# INSTRUCTION:
Retype the listing that follows, exactly as written.

# PROVIDED ENTRIES:
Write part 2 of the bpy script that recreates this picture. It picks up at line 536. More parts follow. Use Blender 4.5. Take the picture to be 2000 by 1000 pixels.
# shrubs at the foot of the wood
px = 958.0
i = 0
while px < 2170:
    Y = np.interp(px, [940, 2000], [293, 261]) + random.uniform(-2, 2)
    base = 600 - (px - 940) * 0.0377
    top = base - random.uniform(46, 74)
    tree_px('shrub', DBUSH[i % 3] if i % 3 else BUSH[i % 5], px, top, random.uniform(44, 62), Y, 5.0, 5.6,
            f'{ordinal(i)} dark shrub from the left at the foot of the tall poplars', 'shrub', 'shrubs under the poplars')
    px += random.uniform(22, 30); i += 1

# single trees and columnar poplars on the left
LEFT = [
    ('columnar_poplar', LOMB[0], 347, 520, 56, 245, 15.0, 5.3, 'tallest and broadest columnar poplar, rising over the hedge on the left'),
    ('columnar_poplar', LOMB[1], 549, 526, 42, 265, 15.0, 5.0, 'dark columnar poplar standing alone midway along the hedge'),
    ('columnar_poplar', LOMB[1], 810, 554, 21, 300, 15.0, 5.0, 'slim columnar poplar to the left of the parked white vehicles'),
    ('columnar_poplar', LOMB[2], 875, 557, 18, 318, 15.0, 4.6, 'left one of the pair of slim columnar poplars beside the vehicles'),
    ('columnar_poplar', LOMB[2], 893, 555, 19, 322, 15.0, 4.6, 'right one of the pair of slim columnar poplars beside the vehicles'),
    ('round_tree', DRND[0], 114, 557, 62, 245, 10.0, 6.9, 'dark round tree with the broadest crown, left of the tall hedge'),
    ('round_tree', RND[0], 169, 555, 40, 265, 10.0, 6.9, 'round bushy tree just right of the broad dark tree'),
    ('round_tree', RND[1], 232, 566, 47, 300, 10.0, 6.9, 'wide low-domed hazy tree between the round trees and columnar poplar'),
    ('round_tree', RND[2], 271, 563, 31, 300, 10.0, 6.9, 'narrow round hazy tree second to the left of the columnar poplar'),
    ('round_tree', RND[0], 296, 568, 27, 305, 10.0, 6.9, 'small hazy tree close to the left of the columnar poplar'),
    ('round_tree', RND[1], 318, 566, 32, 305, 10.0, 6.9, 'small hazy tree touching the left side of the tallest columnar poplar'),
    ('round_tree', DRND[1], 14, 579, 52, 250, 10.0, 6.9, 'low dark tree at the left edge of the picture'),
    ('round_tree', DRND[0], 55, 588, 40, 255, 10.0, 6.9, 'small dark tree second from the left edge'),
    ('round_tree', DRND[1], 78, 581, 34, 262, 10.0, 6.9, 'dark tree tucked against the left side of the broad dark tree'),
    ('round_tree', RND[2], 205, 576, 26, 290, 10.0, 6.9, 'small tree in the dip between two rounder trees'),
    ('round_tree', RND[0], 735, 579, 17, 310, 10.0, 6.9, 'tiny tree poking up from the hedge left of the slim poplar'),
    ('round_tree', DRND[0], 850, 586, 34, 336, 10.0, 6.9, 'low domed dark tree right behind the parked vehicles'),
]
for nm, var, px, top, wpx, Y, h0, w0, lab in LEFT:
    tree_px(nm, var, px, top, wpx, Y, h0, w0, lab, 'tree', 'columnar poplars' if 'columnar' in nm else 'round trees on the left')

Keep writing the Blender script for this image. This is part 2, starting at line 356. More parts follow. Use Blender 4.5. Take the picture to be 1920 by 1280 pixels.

# CORRECT OUTPUT:
Write part 2 of the bpy script that recreates this picture. It picks up at line 536. More parts follow. Use Blender 4.5. Take the picture to be 2000 by 1000 pixels.
# shrubs at the foot of the wood
px = 958.0
i = 0
while px < 2170:
    Y = np.interp(px, [940, 2000], [293, 261]) + random.uniform(-2, 2)
    base = 600 - (px - 940) * 0.0377
    top = base - random.uniform(46, 74)
    tree_px('shrub', DBUSH[i % 3] if i % 3 else BUSH[i % 5], px, top, random.uniform(44, 62), Y, 5.0, 5.6,
            f'{ordinal(i)} dark shrub from the left at the foot of the tall poplars', 'shrub', 'shrubs under the poplars')
    px += random.uniform(22, 30); i += 1

# single trees and columnar poplars on the left
LEFT = [
    ('columnar_poplar', LOMB[0], 347, 520, 56, 245, 15.0, 5.3, 'tallest and broadest columnar poplar, rising over the hedge on the left'),
    ('columnar_poplar', LOMB[1], 549, 526, 42, 265, 15.0, 5.0, 'dark columnar poplar standing alone midway along the hedge'),
    ('columnar_poplar', LOMB[1], 810, 554, 21, 300, 15.0, 5.0, 'slim columnar poplar to the left of the parked white vehicles'),
    ('columnar_poplar', LOMB[2], 875, 557, 18, 318, 15.0, 4.6, 'left one of the pair of slim columnar poplars beside the vehicles'),
    ('columnar_poplar', LOMB[2], 893, 555, 19, 322, 15.0, 4.6, 'right one of the pair of slim columnar poplars beside the vehicles'),
    ('round_tree', DRND[0], 114, 557, 62, 245, 10.0, 6.9, 'dark round tree with the broadest crown, left of the tall hedge'),
    ('round_tree', RND[0], 169, 555, 40, 265, 10.0, 6.9, 'round bushy tree just right of the broad dark tree'),
    ('round_tree', RND[1], 232, 566, 47, 300, 10.0, 6.9, 'wide low-domed hazy tree between the round trees and columnar poplar'),
    ('round_tree', RND[2], 271, 563, 31, 300, 10.0, 6.9, 'narrow round hazy tree second to the left of the columnar poplar'),
    ('round_tree', RND[0], 296, 568, 27, 305, 10.0, 6.9, 'small hazy tree close to the left of the columnar poplar'),
    ('round_tree', RND[1], 318, 566, 32, 305, 10.0, 6.9, 'small hazy tree touching the left side of the tallest columnar poplar'),
    ('round_tree', DRND[1], 14, 579, 52, 250, 10.0, 6.9, 'low dark tree at the left edge of the picture'),
    ('round_tree', DRND[0], 55, 588, 40, 255, 10.0, 6.9, 'small dark tree second from the left edge'),
    ('round_tree', DRND[1], 78, 581, 34, 262, 10.0, 6.9, 'dark tree tucked against the left side of the broad dark tree'),
    ('round_tree', RND[2], 205, 576, 26, 290, 10.0, 6.9, 'small tree in the dip between two rounder trees'),
    ('round_tree', RND[0], 735, 579, 17, 310, 10.0, 6.9, 'tiny tree poking up from the hedge left of the slim poplar'),
    ('round_tree', DRND[0], 850, 586, 34, 336, 10.0, 6.9, 'low domed dark tree right behind the parked vehicles'),
]
for nm, var, px, top, wpx, Y, h0, w0, lab in LEFT:
    tree_px(nm, var, px, top, wpx, Y, h0, w0, lab, 'tree', 'columnar poplars' if 'columnar' in nm else 'round trees on the left')

Keep writing the Blender script for this image. This is part 2, starting at line 356. More parts follow. Use Blender 4.5. Take the picture to be 1920 by 1280 pixels.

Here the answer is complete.